> EXERCISE DESCRIPTION
Reproduce exactly the lines below, from the first one through the line containing "for o in list(bpy.data.objects): bpy.data.objects.remove(o)", and omit any pictures.

> INFORMATION SUPPLIED
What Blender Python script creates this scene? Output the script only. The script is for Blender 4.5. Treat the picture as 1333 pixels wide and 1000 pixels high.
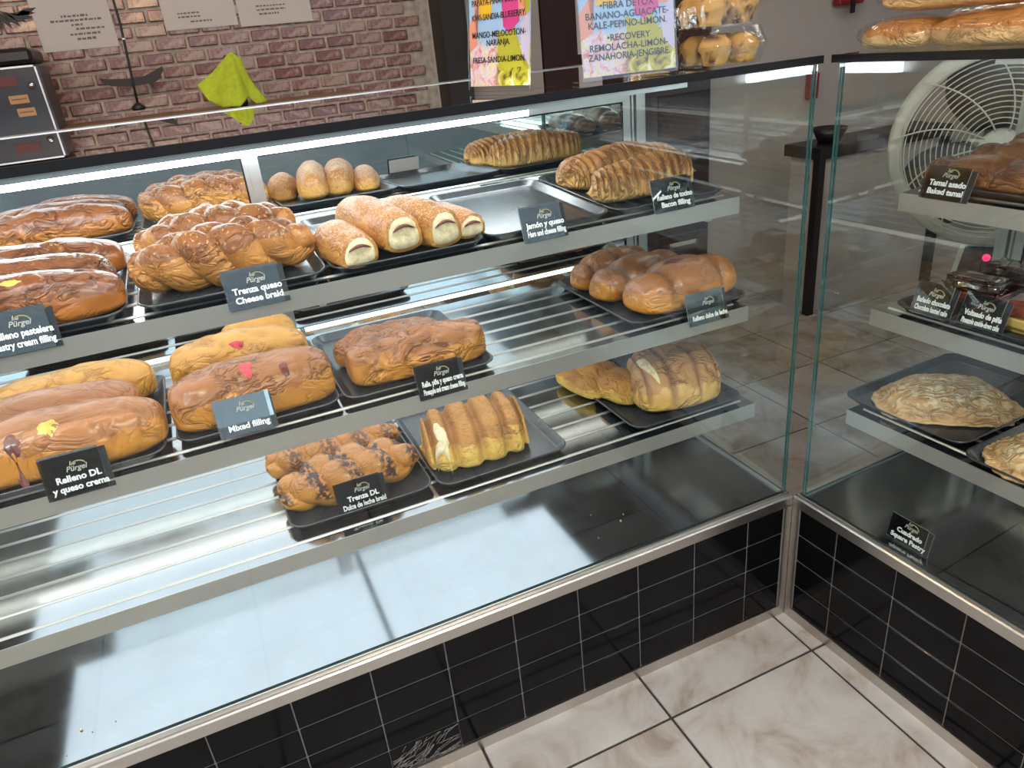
import bpy, bmesh, math, random
from mathutils import Vector, Matrix, noise
PI = math.pi
SC = bpy.context.scene
COL = SC.collection
for o in list(bpy.data.objects): bpy.data.objects.remove(o)

# ------------------------------------------------------------------ camera
CP = Vector((-1.17603, -1.15989, 1.48446)); YAW, PITCH, ROLL, FPX = -0.375482, -0.441393, -0.105249, 955.724
fw = Vector((-math.sin(YAW)*math.cos(PITCH), math.cos(YAW)*math.cos(PITCH), math.sin(PITCH)))
rt = fw.cross(Vector((0, 0, 1))).normalized(); up = rt.cross(fw)
r2 = rt*math.cos(ROLL) + up*math.sin(ROLL); u2 = -rt*math.sin(ROLL) + up*math.cos(ROLL)
cam = bpy.data.cameras.new('camera'); co = bpy.data.objects.new('camera', cam); COL.objects.link(co)
M = Matrix.Identity(4)
for i in range(3): M[i][0], M[i][1], M[i][2], M[i][3] = r2[i], u2[i], -fw[i], CP[i]
co.matrix_world = M
cam.sensor_width = 36; cam.lens = FPX*36/1333; cam.clip_start = .02
SC.camera = co

# ------------------------------------------------------------------ world, daylight, lamps, exposure
w = bpy.data.worlds.new('world'); SC.world = w; w.use_nodes = True
bg = w.node_tree.nodes['Background']; bg.inputs[0].default_value = (.70, .84, 1, 1); bg.inputs[1].default_value = 2.6
SC.view_settings.view_transform = 'Standard'; SC.view_settings.look = 'None'
SC.view_settings.exposure = 0.12; SC.view_settings.gamma = 1; SC.view_settings.use_curve_mapping = False
SC.cycles.transparent_max_bounces = 40
SC.cycles.max_bounces = 12; SC.cycles.glossy_bounces = 8; SC.cycles.sample_clamp_indirect = 6
OPEN = dict(x0=-3.1, x1=1.5, z0=1.65, z1=2.85, y=-3.6)      # the shop's open front, behind the photographer
def area(name, loc, size, power, col, rot=(0, 0, 0), portal=False):
    l = bpy.data.lights.new(name, 'AREA'); l.shape = 'RECTANGLE'; l.size, l.size_y = size
    l.energy = power; l.color = col
    if portal: l.cycles.is_portal = True
    o = bpy.data.objects.new(name, l); COL.objects.link(o); o.location = loc; o.rotation_euler = rot
    return o
area('daylight_portal', ((OPEN['x0']+OPEN['x1'])/2, OPEN['y']+.02, (OPEN['z0']+OPEN['z1'])/2),
     (OPEN['x1']-OPEN['x0'], OPEN['z1']-OPEN['z0']), 1, (1, 1, 1), (PI/2, 0, 0), True)
LAMPS = [(-2.7, -1.0, 52, (.96, .97, 1)), (-.6, -2.0, 48, (1, .93, .84)), (2.4, -1.2, 7, (1, .93, .84)), (-.9, 1.5, 7, (1, .80, .62)), (1.9, 1.5, 3.5, (1, .93, .86))]  # first lamp is added, to brighten the shelf lips of the right case

# ------------------------------------------------------------------ helpers
def tag(o, label=None, cat=None, group=None, kind=None):
    if label: o['label'] = label
    if cat: o['category'] = cat
    if group: o['group'] = group
    if kind: o['kind'] = kind
    return o
def empty(name, loc, rz=0, label=None, cat=None, group=None, kind=None):
    o = bpy.data.objects.new(name, None); COL.objects.link(o); o.location = loc; o.rotation_euler = (0, 0, rz)
    o.empty_display_size = .02
    return tag(o, label, cat, group, kind)
def link(name, me, mats, parent=None, loc=None, rz=0, smooth=False):
    for m in (mats if isinstance(mats, (list, tuple)) else [mats]): me.materials.append(m)
    if smooth:
        for p in me.polygons: p.use_smooth = True
    o = bpy.data.objects.new(name, me); COL.objects.link(o)
    if parent: o.parent = parent
    if loc is not None: o.location = loc
    if rz: o.rotation_euler = (0, 0, rz)
    return o
class MB:
    def __init__(s): s.v = []; s.f = []; s.m = []; s.s = []
    def add(s, vs, fs, mi=0, sm=False):
        b = len(s.v); s.v += [tuple(v) for v in vs]
        for f in fs: s.f.append([b+i for i in f]); s.m.append(mi); s.s.append(sm)
        return s
    def box(s, x0, x1, y0, y1, z0, z1, mi=0):
        x0, x1 = sorted((x0, x1)); y0, y1 = sorted((y0, y1)); z0, z1 = sorted((z0, z1))
        return s.add([(x0, y0, z0), (x1, y0, z0), (x1, y1, z0), (x0, y1, z0), (x0, y0, z1), (x1, y0, z1), (x1, y1, z1), (x0, y1, z1)],
                     [(0, 3, 2, 1), (4, 5, 6, 7), (0, 1, 5, 4), (1, 2, 6, 5), (2, 3, 7, 6), (3, 0, 4, 7)], mi)
    def cbox(s, x0, x1, y0, y1, z0, z1, c=.001, mi=0):     # box with chamfered edges towards -y and +z style all round (8x3 verts)
        bm = bmesh.new(); bmesh.ops.create_cube(bm, size=1)
        for v in bm.verts: v.co = Vector(((x0+x1)/2+v.co.x*(x1-x0), (y0+y1)/2+v.co.y*(y1-y0), (z0+z1)/2+v.co.z*(z1-z0)))
        bmesh.ops.bevel(bm, geom=list(bm.edges), offset=c, segments=1, affect='EDGES')
        bm.verts.ensure_lookup_table()
        s.add([tuple(v.co) for v in bm.verts], [[v.index for v in f.verts] for f in bm.faces], mi); bm.free(); return s
    def prism(s, poly, axis, a, b, mi=0):
        # polygon in the two other axes extruded along axis
        n = len(poly); vs = []
        for t in (a, b):
            for p, q in poly: vs.append({'x': (t, p, q), 'y': (p, t, q), 'z': (p, q, t)}[axis])
        fs = [list(range(n))[::-1], list(range(n, 2*n))]+[(i, (i+1) % n, n+(i+1) % n, n+i) for i in range(n)]
        return s.add(vs, fs, mi)
    def tube(s, pts, rad, seg=10, mi=0, cap=True, flat=1):
        pts = [Vector(p) for p in pts]; n = len(pts); vs = []; rr = rad if hasattr(rad, '__len__') else [rad]*n
        ref = Vector((0, 0, 1))
        for i, p in enumerate(pts):
            d = (pts[min(i+1, n-1)]-pts[max(i-1, 0)]).normalized()
            if abs(d.dot(ref)) > .98: a = d.cross(Vector((1, 0, 0))).normalized()
            else: a = d.cross(ref).normalized()
            b = a.cross(d)
            for k in range(seg):
                t = 2*PI*k/seg; vs.append(p+a*math.cos(t)*rr[i]+b*math.sin(t)*rr[i]*flat)
        fs = [(i*seg+k, i*seg+(k+1) % seg, (i+1)*seg+(k+1) % seg, (i+1)*seg+k) for i in range(n-1) for k in range(seg)]
        if cap: fs += [list(range(seg))[::-1], list(range((n-1)*seg, n*seg))]
        return s.add(vs, fs, mi, True)
    def lathe(s, prof, c=(0, 0, 0), seg=24, mi=0, axis='z'):
        vs = []
        for r, z in prof:
            for k in range(seg):
                t = 2*PI*k/seg
                q = (r*math.cos(t), r*math.sin(t), z)
                if axis == 'y': q = (q[0], q[2], q[1])
                vs.append((c[0]+q[0], c[1]+q[1], c[2]+q[2]))
        n = len(prof)
        fs = [(i*seg+k, i*seg+(k+1) % seg, (i+1)*seg+(k+1) % seg, (i+1)*seg+k) for i in range(n-1) for k in range(seg)]
        return s.add(vs, fs, mi, True)
    def mesh(s, name='m'):
        me = bpy.data.meshes.new(name); me.from_pydata(s.v, [], s.f)
        for p, mi, sm in zip(me.polygons, s.m, s.s): p.material_index = mi; p.use_smooth = sm
        bm = bmesh.new(); bm.from_mesh(me); bmesh.ops.recalc_face_normals(bm, faces=bm.faces); bm.to_mesh(me); bm.free()
        return me
    def build(s, name, mats, parent=None, loc=None, rz=0):
        return link(name, s.mesh(name), mats, parent, loc, rz)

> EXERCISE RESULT
What Blender Python script creates this scene? Output the script only. The script is for Blender 4.5. Treat the picture as 1333 pixels wide and 1000 pixels high.
import bpy, bmesh, math, random
from mathutils import Vector, Matrix, noise
PI = math.pi
SC = bpy.context.scene
COL = SC.collection
for o in list(bpy.data.objects): bpy.data.objects.remove(o)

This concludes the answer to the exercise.